The inclusion of the word ‘secular’ in the Indian constitution

Wednesday 13th March 2019 05:08 EDT
 

The inclusion of the word 'secular' in the Indian constitution is impractical and destructive for any religion in India, because it is absolutely about worldly or material, and not religious or spiritual, and, as such, without the base of religion in morality and education,it has created chaos in family,society and the country.

Mahatma Gandhi believed in God- Paramatma (The Great Soul), The Father, Allah etc - the Creator of the Universes - and he found that Christianity under the Church of England is represented in the House of Lords in British  Parliament, legally preserving their right of Christian religion among other rights. 

Albert Einstein, a genius and physicist,became spiritual having read Shrimad Bagavad Gita - a Hindu  scripture. Indian constitution is mainly based on British constitution which is renowned for Democratic Principles and 'law and order'. The British people did not find the need to include the word 'secular' in their constitution, and yet they make scientific progress.

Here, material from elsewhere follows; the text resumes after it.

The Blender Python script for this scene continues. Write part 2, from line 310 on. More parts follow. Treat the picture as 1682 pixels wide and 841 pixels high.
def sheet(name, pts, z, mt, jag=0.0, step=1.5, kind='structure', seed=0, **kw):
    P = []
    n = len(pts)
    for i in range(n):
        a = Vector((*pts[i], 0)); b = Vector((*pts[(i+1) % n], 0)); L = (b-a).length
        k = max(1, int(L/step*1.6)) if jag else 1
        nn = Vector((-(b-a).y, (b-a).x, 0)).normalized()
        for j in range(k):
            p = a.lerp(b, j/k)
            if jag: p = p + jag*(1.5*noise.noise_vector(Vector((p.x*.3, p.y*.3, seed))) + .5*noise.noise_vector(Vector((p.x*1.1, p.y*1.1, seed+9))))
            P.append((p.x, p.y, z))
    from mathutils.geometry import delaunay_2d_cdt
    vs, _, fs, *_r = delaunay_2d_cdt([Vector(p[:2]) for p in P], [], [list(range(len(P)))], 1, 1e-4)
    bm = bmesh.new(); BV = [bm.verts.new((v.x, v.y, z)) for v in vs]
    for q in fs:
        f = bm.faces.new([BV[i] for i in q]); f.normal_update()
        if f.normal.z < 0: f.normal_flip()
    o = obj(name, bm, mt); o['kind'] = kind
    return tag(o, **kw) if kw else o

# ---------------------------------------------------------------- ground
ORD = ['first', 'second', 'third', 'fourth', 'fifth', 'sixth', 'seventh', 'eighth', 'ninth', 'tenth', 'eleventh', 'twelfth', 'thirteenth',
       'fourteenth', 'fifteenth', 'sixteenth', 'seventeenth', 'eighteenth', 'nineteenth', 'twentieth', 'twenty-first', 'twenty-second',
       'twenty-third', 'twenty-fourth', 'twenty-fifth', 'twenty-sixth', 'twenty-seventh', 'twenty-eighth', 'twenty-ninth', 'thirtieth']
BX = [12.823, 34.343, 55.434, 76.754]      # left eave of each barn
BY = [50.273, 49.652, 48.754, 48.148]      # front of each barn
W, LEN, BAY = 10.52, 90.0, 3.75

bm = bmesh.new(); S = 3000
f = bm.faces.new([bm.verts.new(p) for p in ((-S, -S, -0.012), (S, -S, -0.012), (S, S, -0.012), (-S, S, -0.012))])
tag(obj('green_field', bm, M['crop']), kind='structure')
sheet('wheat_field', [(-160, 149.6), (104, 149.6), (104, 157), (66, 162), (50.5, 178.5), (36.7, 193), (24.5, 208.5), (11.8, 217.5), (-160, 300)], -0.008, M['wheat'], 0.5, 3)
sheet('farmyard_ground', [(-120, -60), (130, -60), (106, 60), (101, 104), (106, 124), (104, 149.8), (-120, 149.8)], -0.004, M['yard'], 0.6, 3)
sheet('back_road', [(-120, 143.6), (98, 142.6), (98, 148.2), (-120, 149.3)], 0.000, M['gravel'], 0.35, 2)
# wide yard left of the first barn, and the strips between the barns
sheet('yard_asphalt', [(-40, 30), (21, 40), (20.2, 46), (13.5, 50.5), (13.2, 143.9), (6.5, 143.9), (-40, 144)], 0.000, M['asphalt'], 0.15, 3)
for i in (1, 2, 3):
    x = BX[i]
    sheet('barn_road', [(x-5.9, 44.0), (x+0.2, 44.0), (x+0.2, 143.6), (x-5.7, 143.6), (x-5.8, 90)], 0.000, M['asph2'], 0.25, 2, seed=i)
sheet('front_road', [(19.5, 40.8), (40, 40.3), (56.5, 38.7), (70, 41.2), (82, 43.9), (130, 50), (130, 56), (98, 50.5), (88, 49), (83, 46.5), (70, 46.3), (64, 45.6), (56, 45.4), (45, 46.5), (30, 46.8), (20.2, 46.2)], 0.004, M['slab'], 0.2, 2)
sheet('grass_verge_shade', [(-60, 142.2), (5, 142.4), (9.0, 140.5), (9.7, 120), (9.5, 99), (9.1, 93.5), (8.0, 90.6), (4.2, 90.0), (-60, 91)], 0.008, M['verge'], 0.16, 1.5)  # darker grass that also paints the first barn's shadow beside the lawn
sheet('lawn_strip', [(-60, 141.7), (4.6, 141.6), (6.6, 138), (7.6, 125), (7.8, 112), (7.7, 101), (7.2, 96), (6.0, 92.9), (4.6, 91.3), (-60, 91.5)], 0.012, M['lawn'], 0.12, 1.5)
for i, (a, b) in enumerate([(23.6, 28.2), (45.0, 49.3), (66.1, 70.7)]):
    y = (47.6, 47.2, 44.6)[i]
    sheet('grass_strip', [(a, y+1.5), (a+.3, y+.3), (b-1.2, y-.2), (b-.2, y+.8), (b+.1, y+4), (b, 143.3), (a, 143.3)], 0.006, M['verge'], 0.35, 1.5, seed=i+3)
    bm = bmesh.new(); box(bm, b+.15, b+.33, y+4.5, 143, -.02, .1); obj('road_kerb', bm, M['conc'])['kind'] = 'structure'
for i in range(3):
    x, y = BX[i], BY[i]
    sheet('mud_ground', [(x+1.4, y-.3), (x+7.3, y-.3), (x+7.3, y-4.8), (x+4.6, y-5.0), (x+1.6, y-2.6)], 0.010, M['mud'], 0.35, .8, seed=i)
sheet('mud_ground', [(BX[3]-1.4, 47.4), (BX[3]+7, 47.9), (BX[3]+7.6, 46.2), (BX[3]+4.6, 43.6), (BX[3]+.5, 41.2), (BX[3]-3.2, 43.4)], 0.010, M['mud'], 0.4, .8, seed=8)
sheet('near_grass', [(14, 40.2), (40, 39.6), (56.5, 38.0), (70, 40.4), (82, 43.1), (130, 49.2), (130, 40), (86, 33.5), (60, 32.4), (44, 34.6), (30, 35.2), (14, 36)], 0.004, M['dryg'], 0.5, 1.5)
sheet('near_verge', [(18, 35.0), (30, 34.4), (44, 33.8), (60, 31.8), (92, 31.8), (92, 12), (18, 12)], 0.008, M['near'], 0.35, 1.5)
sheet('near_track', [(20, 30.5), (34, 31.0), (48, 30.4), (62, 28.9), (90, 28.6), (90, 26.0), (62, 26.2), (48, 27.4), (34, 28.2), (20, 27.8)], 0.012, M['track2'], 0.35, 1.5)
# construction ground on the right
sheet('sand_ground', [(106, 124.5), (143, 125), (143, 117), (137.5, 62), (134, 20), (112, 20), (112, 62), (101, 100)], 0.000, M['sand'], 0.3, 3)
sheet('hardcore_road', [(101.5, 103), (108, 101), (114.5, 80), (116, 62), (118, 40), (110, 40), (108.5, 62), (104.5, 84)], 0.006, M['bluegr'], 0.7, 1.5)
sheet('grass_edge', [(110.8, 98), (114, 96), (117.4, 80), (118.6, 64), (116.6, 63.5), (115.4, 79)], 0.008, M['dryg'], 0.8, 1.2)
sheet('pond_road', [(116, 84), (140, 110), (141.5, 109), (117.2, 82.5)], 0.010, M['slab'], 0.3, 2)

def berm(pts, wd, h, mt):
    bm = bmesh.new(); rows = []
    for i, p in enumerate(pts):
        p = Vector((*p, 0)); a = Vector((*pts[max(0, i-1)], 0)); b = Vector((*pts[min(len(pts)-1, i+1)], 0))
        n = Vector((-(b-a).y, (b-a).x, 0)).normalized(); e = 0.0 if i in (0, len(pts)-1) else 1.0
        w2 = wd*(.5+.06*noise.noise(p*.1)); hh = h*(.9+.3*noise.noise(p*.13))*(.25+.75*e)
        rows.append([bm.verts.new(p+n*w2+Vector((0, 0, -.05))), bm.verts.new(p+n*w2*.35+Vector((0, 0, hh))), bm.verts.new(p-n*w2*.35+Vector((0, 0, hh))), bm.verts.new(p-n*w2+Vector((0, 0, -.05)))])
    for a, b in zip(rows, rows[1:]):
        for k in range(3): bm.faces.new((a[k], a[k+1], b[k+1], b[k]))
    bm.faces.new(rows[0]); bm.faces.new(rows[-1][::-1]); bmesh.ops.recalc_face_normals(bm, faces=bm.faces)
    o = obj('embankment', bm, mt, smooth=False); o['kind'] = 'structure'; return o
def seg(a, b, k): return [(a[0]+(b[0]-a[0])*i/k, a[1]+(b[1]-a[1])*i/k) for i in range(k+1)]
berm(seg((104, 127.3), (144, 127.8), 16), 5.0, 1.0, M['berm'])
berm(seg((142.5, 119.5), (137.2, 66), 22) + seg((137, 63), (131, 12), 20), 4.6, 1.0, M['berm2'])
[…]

India's culture and society are based on an indigenous  Sanatan Sanscruti - ageless civilisation - based on spirituality; Indian society is complex and well developed, and follow organised religions; and their ideas and beliefs form the Indian culture. 

The aim of the struggle for Indian independence was to adhere to Indian culture, and, as such, the Father of the Nation - Mahatma Gandhi and others did not allow the inclusion of the word 'secular' in the Preamble of the constitution since the inception of it in'47, as it was rightly thought in the very beginning that the purpose of the  use of the word would certainly defy the transparent purpose of multi-religions; and, as such, the pages of it are decorated with multi-religious forms and Sanscrit texts giving the message to the nation to live up to the code of it. But the Congress Party selfishly and illegally introduced the word during '76 emergency.

Indian people do not live in a communist country; they can make a national referendum on such an important main issue, as, for example, British people do on Brexit, to exclude the word from the constitution, as it was undemocratically introduced, so that Mahatma Gandhi's wish for plural religions can be reaffirmed to save the nation from being misguided.